JESSICA MASON PIEKLO: Mm-hmm, right. So, what we have now is an attorney general who is, sua sponte, on her own, functionally saying, “I am going to review our state policy to see if we should be reimbursing costs related to rape exams, for example, and other reproductive health services to see whether or not they’re justified anymore.” What we are hearing are conservatives coalescing around the idea that reproductive healthcare is never necessary for women and people who can become pregnant, and that is alarming.

AMY GOODMAN: Let me ask you about Clarence Thomas and all the revelations about his undisclosed vacations with his wife, the well-known anti-abortion activist Ginni Thomas, that have been supported by Harlan Crow. So, he’s defended these frequent lavish trips by the billionaire Republican megadonor Harlan Crow, saying he was advised not to disclose this. Thomas also referred to Crow and his wife as being among his family’s dearest friends. Meanwhile, more information is emerging about Harlan Crow in which a tour of his Dallas-area mansion revealed he has a Nazi memorabilia collection, including a signed copy of Mein Kampf from Hitler, paintings by Hitler, Nazi medallions, swastika-embossed linens, and a garden filled with statues of 20th century dictators. Now, I’m bringing this up here because when all this was coming out, there was also a painting of a group sitting around together, Harlan Crow, the dear friend of the Supreme Court Justice Clarence Thomas, next to Leonard Leo, founder of the Federalist Society — the Federalist Society so key in the rise of Judge Kacsmaryk in Amarillo, Texas. If you can talk about this throughline?

JESSICA MASON PIEKLO: Sure, absolutely. And thank you for the opportunity, because what we really have in this Clarence Thomas story and the ancillaries that have spun off is a snapshot in how policy by conservatives is being made these days. And it’s not in statehouses, truly. It is in these almost secret societies. To have Leonard Leo, one man who has spent over 20 years really influencing the conservative legal movement to the point where they have successfully captured the federal judiciary and can functionally turn it into a policymaking body, is truly astonishing.

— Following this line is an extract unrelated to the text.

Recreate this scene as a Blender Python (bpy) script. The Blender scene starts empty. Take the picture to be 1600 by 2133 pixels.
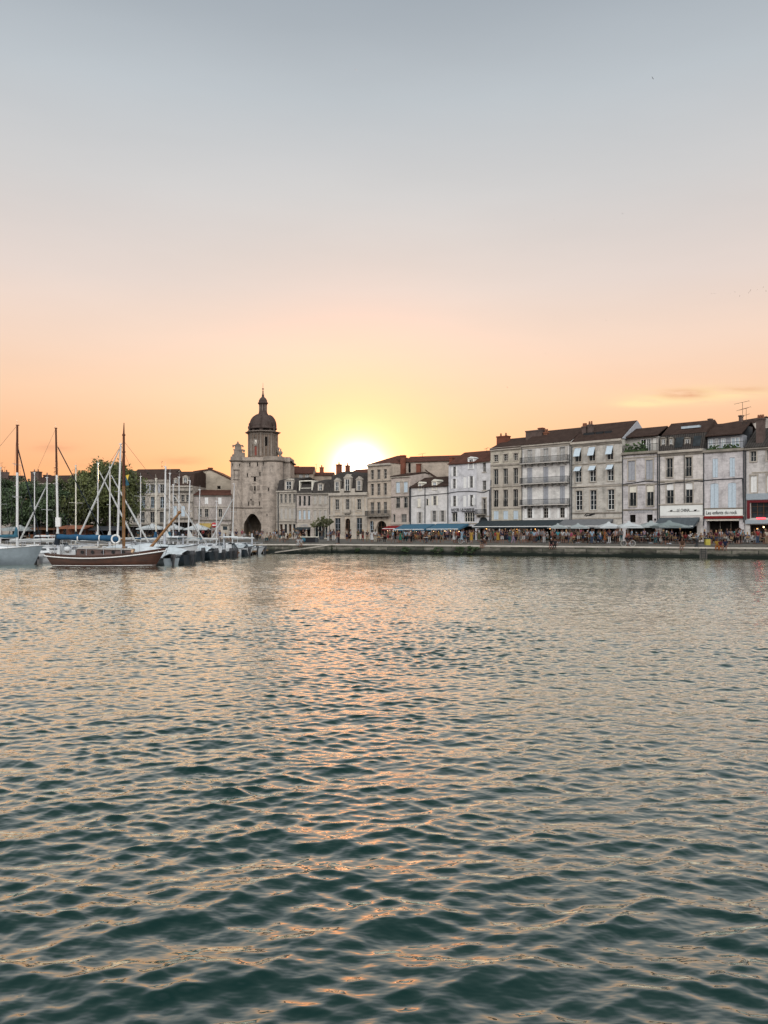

And I think it’s important to highlight that Clarence Thomas story with the story out of the Supreme Court election out of Wisconsin, where conservatives are already suggesting that they are going to try and impeach Wisconsin Supreme Court Judge Janet Protasiewicz — I just messed up her last name; I apologize for that — but just simply for winning, because if Democrats win elections, according to conservatives, something must be amiss. Yet here we have the story of Clarence Thomas functionally amassing and retaining power simply by his access to a few wealthy donors. The contrast is shocking.

AMY GOODMAN: I want to read from Jezebel, which reports Kacsmaryk, Judge Kacsmaryk, “also has deep connections to the conservative Federalist Society, which have not been previously reported. President [Donald] Trump picked all three of his Supreme Court justices from a Federalist Society-vetted list that was personally curated by the group’s former executive vice president and current [co-chair] of the board, Leonard Leo. The Post reported that Kacsmaryk” — The Washington Post — had “attended meetings in law school and remains 'affiliated' with the group, but that doesn’t adequately describe his ties; Kacsmaryk actually co-founded the Fort Worth, Texas, chapter of the Federalist Society [and] has spoken [at] at least 10 of its events, most recently in New Orleans … the same day final briefs were due in the abortion pill case.

“[Leonard] Leo himself has financial ties to the firm where Kacsmaryk worked immediately before becoming a judge. After Trump first nominated Kacsmaryk in 2017, First Liberty Institute began paying the Leo-aligned firm CRC Advisors over $100,000 a year. At a February 2020 meeting, First Liberty Institute president and CEO Kelly Shackelford bragged about the wide-ranging effort staged by various groups to influence Trump’s selections for federal judges, [saying], 'Some of us literally opened a whole operation on judicial nominations and vetting,' he said. 'We poured millions of dollars into this to make sure the president has good information, he picks the best judges.'”

And then, finally, “Leo’s money is also being used to advance the abortion pill lawsuit specifically. … Twenty-two Republican Attorneys General [filed] a brief in support of taking the main abortion pill off the market and, wouldn’t you know it, the Concord Fund was the top contributor to the Republican Attorneys General Association in 2022, with a $1 million donation.”

This is long in the planning. And the question is, Jessica: What do you think needs to be done at this point? There are now congressmembers who are saying Congress has to pass a law protecting abortion. What about the congressional level and the — and President Biden?

JESSICA MASON PIEKLO: Oh, so much. I mean, at a minimum, we should have some congressional hearings on how the Federalist Society and Leonard Leo gets its money and moves it around. When we have an operation that is pouring more money into lifetime appointments than they are in some federal elections, what is going on there? The people deserve some answers. And so, I think daylight into the conservative legal movement is first and foremost what is required. It’s important to know that the Republican Attorney Generals Association was also intricately involved with the J6 uprising. So these folks are all connected. And it is incumbent on us to really shine a light on those connections. This is not just about trying to restrict access to abortion pills. This is an authoritarian movement that is afoot in this country, and Congress needs to act.

AMY GOODMAN: Jessica Mason Pieklo, we want to thank you so much for being with us, executive editor of Rewire News Group, co-author of The End of Roe v. Wade: Inside the Right’s Plan to Destroy Legal Abortion.